A piece out of the Guardian Newspaper in 2011 gives us a feel of this artist’s rise to fame and his nomination for the coveted Turner Prize:
‘Shaw’s world of small miseries looms large’
‘In the compact surrounds of Gateshead’s Baltic gallery, George Shaw’s miserabilist suburban brand of metaphysical painting marks him out as a strong contender for the 2011 Turner prize.
‘His paintings depict places you want to escape from. You can take Shaw out of Tile Hill, Coventry, but you can’t take the post-war housing estates out of Shaw.
‘This is his perennial subject, with its abandoned 1950s follies, the Barratt homes and 60s semis, the scruffy woodlands and graffitied shop-fronts. Where Constable might paint a distant farmboy in a red shirt, to counterpoint all the bosky greenery, Shaw gives us a red-painted dogshit bin.
‘Shaw is popular because he speaks about his corner of England – though it could be anywhere – with a kind of melancholic truth. Shaw’s art chimes in with an England of Tony Hancock and Philip Larkin, Orwell and Morrissey’s Every Day is Like Sunday.
‘Shaw’s is a miserabilist suburban sort of metaphysical painting. The paint itself has a nothingy, curdled quality, like the place and the weather it depicts. It’s all atmosphere, or the lack of one. And his art is always the same, everything just getting slowly worse and unloved and a little more embittered, just like England itself.’
Sitting in Letterkenny on Saturday evening George tells the story of convincing his mother who was getting on in years to make the journey to Geneva where his work was on exhibition.
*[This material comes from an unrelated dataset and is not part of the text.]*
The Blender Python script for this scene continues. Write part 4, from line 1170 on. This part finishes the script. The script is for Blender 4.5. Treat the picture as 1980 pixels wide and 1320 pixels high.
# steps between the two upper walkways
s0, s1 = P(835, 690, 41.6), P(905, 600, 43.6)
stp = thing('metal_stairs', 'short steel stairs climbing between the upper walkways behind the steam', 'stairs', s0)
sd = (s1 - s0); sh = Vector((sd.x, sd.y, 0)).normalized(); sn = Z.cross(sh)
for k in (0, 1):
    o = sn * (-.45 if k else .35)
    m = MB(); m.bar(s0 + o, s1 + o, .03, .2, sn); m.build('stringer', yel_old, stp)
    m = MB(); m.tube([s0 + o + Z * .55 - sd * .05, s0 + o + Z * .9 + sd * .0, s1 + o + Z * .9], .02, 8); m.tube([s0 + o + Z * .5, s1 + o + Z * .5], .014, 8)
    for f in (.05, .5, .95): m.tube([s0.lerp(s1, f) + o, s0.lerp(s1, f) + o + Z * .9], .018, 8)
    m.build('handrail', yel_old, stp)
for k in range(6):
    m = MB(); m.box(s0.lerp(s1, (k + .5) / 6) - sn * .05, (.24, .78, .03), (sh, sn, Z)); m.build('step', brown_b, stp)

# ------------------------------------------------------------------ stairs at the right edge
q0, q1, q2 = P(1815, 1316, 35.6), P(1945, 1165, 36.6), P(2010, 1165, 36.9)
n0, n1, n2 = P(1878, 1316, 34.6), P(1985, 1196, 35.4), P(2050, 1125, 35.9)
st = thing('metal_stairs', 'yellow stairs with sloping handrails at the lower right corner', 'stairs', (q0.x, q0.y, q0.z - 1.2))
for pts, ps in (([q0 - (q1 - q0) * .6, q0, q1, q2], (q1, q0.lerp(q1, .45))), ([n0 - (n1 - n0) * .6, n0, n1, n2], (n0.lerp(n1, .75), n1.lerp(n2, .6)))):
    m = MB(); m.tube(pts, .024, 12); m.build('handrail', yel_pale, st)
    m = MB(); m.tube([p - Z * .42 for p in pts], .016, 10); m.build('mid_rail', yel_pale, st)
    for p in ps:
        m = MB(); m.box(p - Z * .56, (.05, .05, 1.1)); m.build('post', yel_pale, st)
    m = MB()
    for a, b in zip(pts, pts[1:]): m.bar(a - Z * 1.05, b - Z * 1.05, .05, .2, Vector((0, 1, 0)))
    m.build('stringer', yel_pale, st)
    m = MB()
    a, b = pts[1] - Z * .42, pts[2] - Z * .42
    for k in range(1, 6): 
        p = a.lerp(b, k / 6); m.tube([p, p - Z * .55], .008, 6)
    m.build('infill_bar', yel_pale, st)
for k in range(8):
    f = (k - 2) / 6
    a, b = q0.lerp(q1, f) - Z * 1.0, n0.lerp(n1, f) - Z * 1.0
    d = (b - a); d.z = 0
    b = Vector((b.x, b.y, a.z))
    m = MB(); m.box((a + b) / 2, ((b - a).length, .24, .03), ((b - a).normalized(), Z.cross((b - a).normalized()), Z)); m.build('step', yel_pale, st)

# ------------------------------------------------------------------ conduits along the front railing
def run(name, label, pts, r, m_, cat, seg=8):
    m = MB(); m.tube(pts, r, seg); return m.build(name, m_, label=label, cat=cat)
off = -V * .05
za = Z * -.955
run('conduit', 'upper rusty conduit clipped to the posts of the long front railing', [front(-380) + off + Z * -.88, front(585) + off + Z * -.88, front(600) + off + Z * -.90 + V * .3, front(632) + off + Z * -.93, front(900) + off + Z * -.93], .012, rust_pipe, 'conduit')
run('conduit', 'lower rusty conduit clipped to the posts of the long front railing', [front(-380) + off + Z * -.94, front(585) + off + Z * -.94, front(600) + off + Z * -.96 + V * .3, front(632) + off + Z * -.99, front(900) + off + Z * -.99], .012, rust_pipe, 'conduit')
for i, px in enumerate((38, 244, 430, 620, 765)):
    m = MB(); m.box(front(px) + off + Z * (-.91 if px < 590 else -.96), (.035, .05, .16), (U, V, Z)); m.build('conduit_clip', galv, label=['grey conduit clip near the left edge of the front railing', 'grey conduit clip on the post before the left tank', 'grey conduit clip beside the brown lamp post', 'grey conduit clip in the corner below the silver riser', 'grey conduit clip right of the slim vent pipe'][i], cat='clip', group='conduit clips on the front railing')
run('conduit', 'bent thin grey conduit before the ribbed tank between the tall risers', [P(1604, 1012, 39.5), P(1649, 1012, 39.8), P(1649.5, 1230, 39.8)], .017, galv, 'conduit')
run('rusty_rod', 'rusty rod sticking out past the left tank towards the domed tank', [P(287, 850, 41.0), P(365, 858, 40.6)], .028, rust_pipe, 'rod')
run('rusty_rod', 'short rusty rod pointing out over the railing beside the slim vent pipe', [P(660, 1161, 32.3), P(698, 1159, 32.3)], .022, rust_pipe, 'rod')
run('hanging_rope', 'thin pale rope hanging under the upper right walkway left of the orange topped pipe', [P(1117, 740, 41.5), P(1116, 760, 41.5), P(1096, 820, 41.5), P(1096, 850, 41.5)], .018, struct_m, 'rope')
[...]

His mother made the journey, settled herself and headed to the exhibition. She took a look at the work on show and said: “I left my home in Coventry and made this long journey to Geneva in Switzerland and now I’m standing here in this great gallery looking at a painting of my own front door back in Coventry”.
George loves that unique Donegal humour of the generations in which his mother grew up.
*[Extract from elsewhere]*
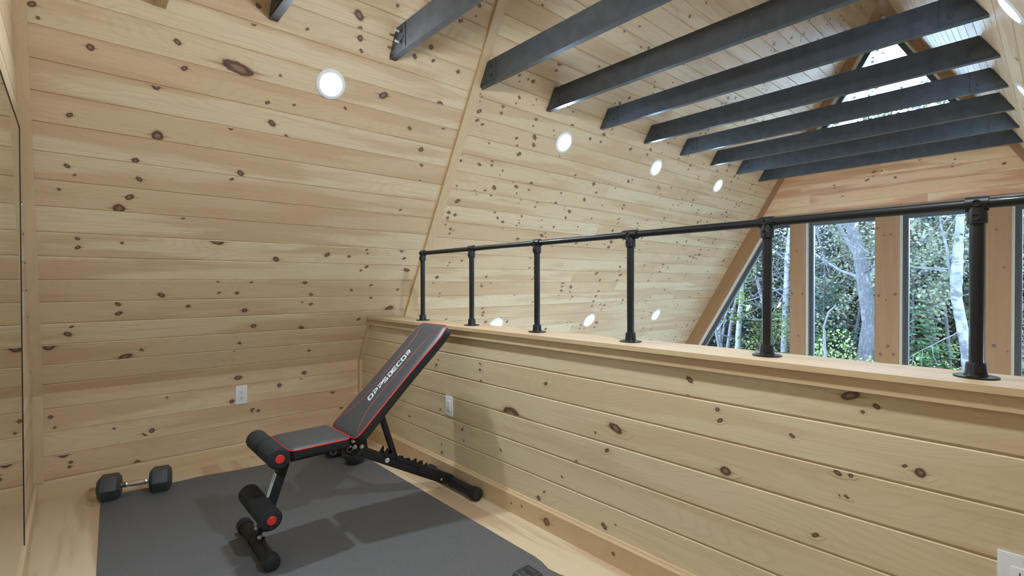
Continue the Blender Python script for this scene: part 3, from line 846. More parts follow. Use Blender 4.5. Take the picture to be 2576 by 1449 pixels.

That humour that his mother had was one of the few things that he still recognised when he was back in Donegal this week.
The town itself, he feels, has completely changed. Landmarks like his aunt Monica Murphy’s petrol pumps and bed and breakfast on the Port Road are gone.
As a boy on his holidays he climbed the old rocks beside Sentry Hill where his mother’s home once stood in the Cathedral car park. That spot is now overgrown.

Louise Lamotte with some of her best friends from Letterkenny, Tara Gildea and Bridgeen Kelly.
He went for a coffee to the Quiet Moment, a place he went when he was last back in Donegal with his mother.
He walked up to the cathedral and lit a candle.
He crossed over to Sentry Hill and went on up to St Eunan’s College, places that his mother always talked about. He walked up Glencar to visit his cousin Anthony Gorman. He walked up to the home of his uncle Johnny Keys in Lismonaghan and looked back into Letterkenny. It was where his grandfather would have farmed the land.
Slowly that internal map of familiar places started to come back.
George and his wife Catherine were guests at the wedding anniversary celebrations. His cousin Louise and her husband Stefan now live in France and a large connection from their home town of Biarritz joined them in Letterkenny for the weekend.
If the Guardian linked the artist George Shaw with household names like Constable, LS Lowery and Morrissey, the Donegal News can only report that over the weekend George Shaw was like someone who lived in Letterkenny all his life and was out for a drink on a Saturday night with fellow town folk.
A full circle journey that his late Letterkenny born mother Eilis would have been so proud of.